Data lines>
══════════════════════════════

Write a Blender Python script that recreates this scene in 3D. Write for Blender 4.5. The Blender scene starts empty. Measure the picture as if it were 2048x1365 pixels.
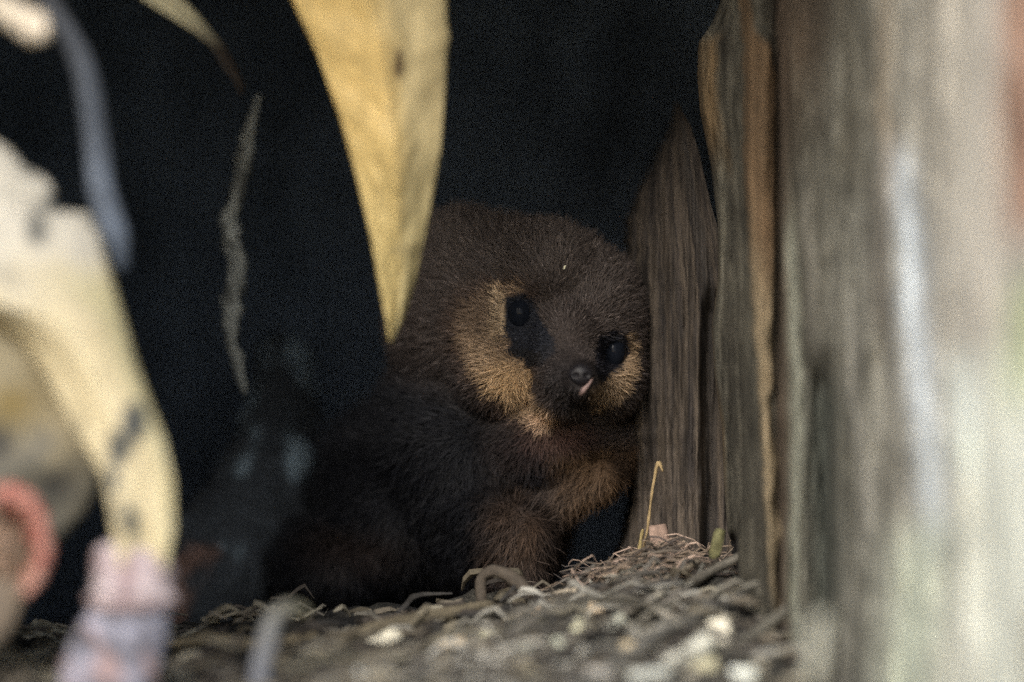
import bpy, bmesh, math, random
import numpy as np
from mathutils import Vector, Matrix, noise
from mathutils.bvhtree import BVHTree
from mathutils.geometry import intersect_point_line

random.seed(7); np.random.seed(7)
C = bpy.context.scene
R = math.radians
# ------------------------------------------------------------------ camera, sky, sun, exposure
CAMZ, DIST, FW = 0.55, 3.0, 0.33          # camera height, distance of the plane of focus, width of the view there
cam = bpy.data.cameras.new('camera'); co = bpy.data.objects.new('camera', cam); C.collection.objects.link(co)
co.location = (0, -DIST, CAMZ); co.rotation_euler = (R(90), 0, 0)
cam.sensor_width = 36; cam.lens = 36 * DIST / FW
cam.clip_start = 0.05; cam.clip_end = 2000
cam.dof.use_dof = True; cam.dof.focus_distance = DIST - 0.002; cam.dof.aperture_fstop = 3.5
C.camera = co
w = bpy.data.worlds.new('World'); C.world = w; w.use_nodes = True
nt = w.node_tree; bg = nt.nodes['Background']
sky = nt.nodes.new('ShaderNodeTexSky'); sky.sky_type = 'NISHITA'; sky.sun_disc = False
SUN = Vector((-0.35, -1.0, 0.62)).normalized()
sky.sun_elevation = math.asin(SUN.z); sky.sun_rotation = math.atan2(SUN.x, SUN.y)
sky.dust_density = 1.5
nt.links.new(sky.outputs[0], bg.inputs[0]); bg.inputs[1].default_value = 0.12
sl = bpy.data.lights.new('sun', 'SUN'); sl.energy = 1.0; sl.angle = R(18); sl.color = (1, 0.965, 0.91)
so = bpy.data.objects.new('sun', sl); C.collection.objects.link(so)
so.rotation_euler = (-SUN).to_track_quat('-Z', 'Y').to_euler(); so.location = (-1, -4, 4)
C.view_settings.view_transform = 'Standard'; C.view_settings.look = 'None'
C.view_settings.exposure = 1.3; C.view_settings.gamma = 1
C.cycles.use_denoising = False

# ------------------------------------------------------------------ helpers
S = FW / 2048.0                            # metres per photo pixel at the plane of focus
def P(u, v, y):
    k = (y + DIST) / DIST * S
    return Vector(((u - 1024) * k, y, CAMZ + (682.5 - v) * k))
def srgb(r, g, b):
    f = lambda c: (c / 255 / 12.92) if c <= 10 else ((c / 255 + 0.055) / 1.055) ** 2.4
    return (f(r), f(g), f(b))
def lerp(a, b, t): return tuple(x + (y - x) * t for x, y in zip(a, b))
def sstep(a, b, x):
    t = min(1, max(0, (x - a) / (b - a))); return t * t * (3 - 2 * t)
def interp(pts, x):
    if x <= pts[0][0]: return pts[0][1]
    for (a, fa), (b, fb) in zip(pts, pts[1:]):
        if x <= b: return fa + (fb - fa) * (x - a) / (b - a)
    return pts[-1][1]
def fbm(x, y, z, o=4): return noise.fractal(Vector((x, y, z)), 1.0, 2.0, o)

def material(name, base=(0.2, 0.2, 0.2), attr=False, rough=0.8, var=0.35, scale=(60, 60, 60), bump=0.4, bdist=0.001,
             spec=0.3, trans=0.0, dark=None):
    m = bpy.data.materials.new(name); m.use_nodes = True
    n = m.node_tree.nodes; l = m.node_tree.links; p = n['Principled BSDF']
    p.inputs['Roughness'].default_value = rough; p.inputs['Specular IOR Level'].default_value = spec
    tc = n.new('ShaderNodeTexCoord'); mp = n.new('ShaderNodeMapping'); mp.inputs['Scale'].default_value = scale
    l.new(tc.outputs['Object'], mp.inputs[0])
    nz = n.new('ShaderNodeTexNoise'); nz.inputs['Scale'].default_value = 1; nz.inputs['Detail'].default_value = 8
    nz.inputs['Roughness'].default_value = 0.62
    l.new(mp.outputs[0], nz.inputs['Vector'])
    mr = n.new('ShaderNodeMapRange'); mr.inputs[1].default_value = 0.25; mr.inputs[2].default_value = 0.75
    mr.inputs[3].default_value = 1 - var; mr.inputs[4].default_value = 1 + var
    l.new(nz.outputs[0], mr.inputs[0])
    mx = n.new('ShaderNodeVectorMath'); mx.operation = 'SCALE'
    if attr:
        a = n.new('ShaderNodeAttribute'); a.attribute_name = 'Col'; l.new(a.outputs['Color'], mx.inputs[0])
    else:
        mx.inputs[0].default_value = base
    l.new(mr.outputs[0], mx.inputs['Scale']); l.new(mx.outputs[0], p.inputs['Base Color'])
    if bump:
        b = n.new('ShaderNodeBump'); b.inputs['Strength'].default_value = bump; b.inputs['Distance'].default_value = bdist
        l.new(nz.outputs[0], b.inputs['Height']); l.new(b.outputs[0], p.inputs['Normal'])
    if trans:
        tb = n.new('ShaderNodeBsdfTranslucent'); l.new(mx.outputs[0], tb.inputs[0])
        ms = n.new('ShaderNodeMixShader'); ms.inputs[0].default_value = trans
        l.new(p.outputs[0], ms.inputs[1]); l.new(tb.outputs[0], ms.inputs[2])
        l.new(ms.outputs[0], n['Material Output'].inputs[0])
    return m

def link(name, me, mat, parent=None, smooth=True):
    if smooth and len(me.polygons): me.polygons.foreach_set('use_smooth', [True] * len(me.polygons))
    o = bpy.data.objects.new(name, me); C.collection.objects.link(o)
    if mat: me.materials.append(mat)
    if parent: o.parent = parent; o.matrix_parent_inverse = Matrix.Translation(-Vector(parent.location))
    return o
def tag(o, label=None, cat=None, group=None, kind=None):
    for k, v in (('label', label), ('category', cat), ('group', group), ('kind', kind)):
        if v: o[k] = v
    return o
def thing(name, loc, label, cat, group=None):
    o = bpy.data.objects.new(name, None); C.collection.objects.link(o); o.location = loc
    o.empty_display_size = 0.02
    return tag(o, label, cat, group)
def grid_mesh(name, nu, nv, fn, cfn=None, closed=False, skip=None):
    """fn(i,j)->Vector for i in 0..nu, j in 0..nv"""
    vs, fs, cs = [], [], []
    for j in range(nv + 1):
        for i in range(nu + (0 if closed else 1)):
            vs.append(fn(i, j))
            if cfn: cs.append(cfn(i, j))
    W = nu + (0 if closed else 1)
    for j in range(nv):
        for i in range(nu):
            if skip and skip(i, j): continue
            i2 = (i + 1) % W if closed else i + 1
            fs.append((j * W + i, j * W + i2, (j + 1) * W + i2, (j + 1) * W + i))
    me = bpy.data.meshes.new(name); me.from_pydata(vs, [], fs)
    if cfn:
        a = me.color_attributes.new('Col', 'FLOAT_COLOR', 'POINT')
        a.data.foreach_set('color', np.array([(c[0], c[1], c[2], 1) for c in cs], 'f').ravel())
    return me
def tube_mesh(name, pts, rad, seg=10, rough=0.12, sub=6, cfn=None, seed=0, flat=1.0):
    """tapered tube through pts (Catmull-Rom), with knobbly surface; cfn(t, angle)->colour"""
    pts = [Vector(p) for p in pts]; n = len(pts); path, rr = [], []
    if not isinstance(rad, (list, tuple)): rad = [rad] * n
    for k in range(n - 1):
        p0, p1, p2, p3 = pts[max(0, k - 1)], pts[k], pts[k + 1], pts[min(n - 1, k + 2)]
        for q in range(sub):
            t = q / sub
            path.append(0.5 * ((2 * p1) + (p2 - p0) * t + (2 * p0 - 5 * p1 + 4 * p2 - p3) * t * t + (3 * p1 - p0 - 3 * p2 + p3) * t ** 3))
            rr.append(rad[k] + (rad[k + 1] - rad[k]) * t)
    path.append(pts[-1]); rr.append(rad[-1])
    vs, cs, fs = [], [], []
    m = len(path); up = Vector((0.13, -1, 0.21)).normalized()
    for k, p in enumerate(path):
        d = (path[min(m - 1, k + 1)] - path[max(0, k - 1)]).normalized()
        a = d.cross(up).normalized(); b = a.cross(d).normalized()
        for s in range(seg):
            th = 2 * math.pi * s / seg
            r = rr[k] * (1 + rough * fbm(k * 0.35 + seed * 3.1, math.cos(th) * 1.2 + seed, math.sin(th) * 1.2))
            if k in (0, m - 1): r *= 0.55
            vs.append(p + a * math.cos(th) * r + b * math.sin(th) * r * flat)
            if cfn: cs.append(cfn(k / (m - 1), th))
    for k in range(m - 1):
        for s in range(seg):
            s2 = (s + 1) % seg
            fs.append((k * seg + s, k * seg + s2, (k + 1) * seg + s2, (k + 1) * seg + s))
    fs.append(tuple(range(seg))[::-1]); fs.append(tuple((m - 1) * seg + s for s in range(seg)))
    me = bpy.data.meshes.new(name); me.from_pydata(vs, [], fs)
    if cfn:
        at = me.color_attributes.new('Col', 'FLOAT_COLOR', 'POINT')
        at.data.foreach_set('color', np.array([(c[0], c[1], c[2], 1) for c in cs], 'f').ravel())
    return me

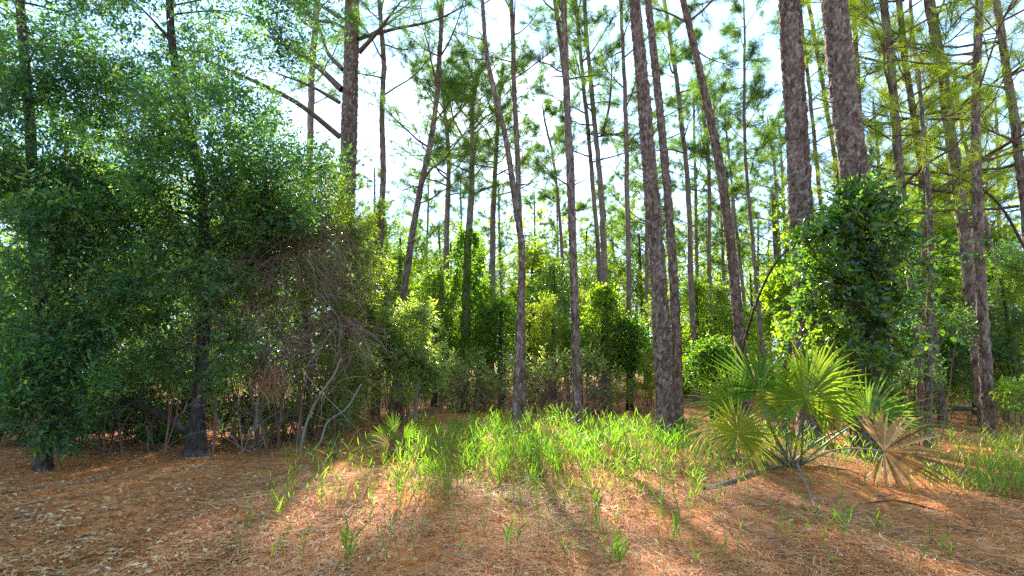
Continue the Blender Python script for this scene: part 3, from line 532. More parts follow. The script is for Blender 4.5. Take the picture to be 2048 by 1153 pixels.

══════════════════════════════

Only lines belong in the copy: transcribe those from the start of the data through the line that contains "from mathutils.geometry import", and skip the pictures.

Solution>
Write a Blender Python script that recreates this scene in 3D. Write for Blender 4.5. The Blender scene starts empty. Measure the picture as if it were 2048x1365 pixels.
import bpy, bmesh, math, random
import numpy as np
from mathutils import Vector, Matrix, noise
from mathutils.bvhtree import BVHTree
from mathutils.geometry import intersect_point_line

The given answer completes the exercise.